For real-time videos, Rexford et al . [13] proposed an online, lossless smoothing algorithm that
uses a sliding window. Liew and Tse [14] proposed using client buffer occupancy to control
encoding parameters for smoother encoder output. In another study, Duffield et al . [15] used
network status feedback to control the encoding parameters.
7.2 Streaming in Mixed-Traffic Networks
After smoothing is performed, the transmission schedule of a VBR video will be reduced
to a series of constant-rate segments (see Figure 7.1). The media server can then reserve
bandwidth for these segments before transmitting them over the network to the client. As
long as the bandwidth reservations are successful, timely delivery of the video data to the
client can be guaranteed. However, two factors in practice often affect the effectiveness of this
approach.
First, although the bit-rate of each smoothed segment is constant, the system still needs
to successfully complete the bandwidth reservation process before the next segment can be
transmitted. The adjustments needed may contain both downward adjustments (switching from
a higher bit-rate to a lower bit-rate), and upward adjustments (switching from a lower bit-rate to
a higher bit-rate). The former case is straightforward as less network resource will be required,
but the latter case is more complicated. In particular, if the network concurrently carries traffic
from other applications (e.g., Web, FTP, other video streams, etc.), it is conceivable that the
upward adjustments could fail when the additional bandwidth is not available at that moment .

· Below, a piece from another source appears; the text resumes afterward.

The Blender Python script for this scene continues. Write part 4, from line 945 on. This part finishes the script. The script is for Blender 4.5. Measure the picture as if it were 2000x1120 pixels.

Clearly this will result in either disruption of the video stream or severe quality degradation
such as playback jitter. As the instantaneous bandwidth consumption in a network with mixed
traffics is inherently unpredictable, this problem is unavoidable unless one dedicates a portion
of the network resources to a video stream. However, this clearly will result in significant
over-engineering and thus defeat the whole purpose of smoothing in the first place.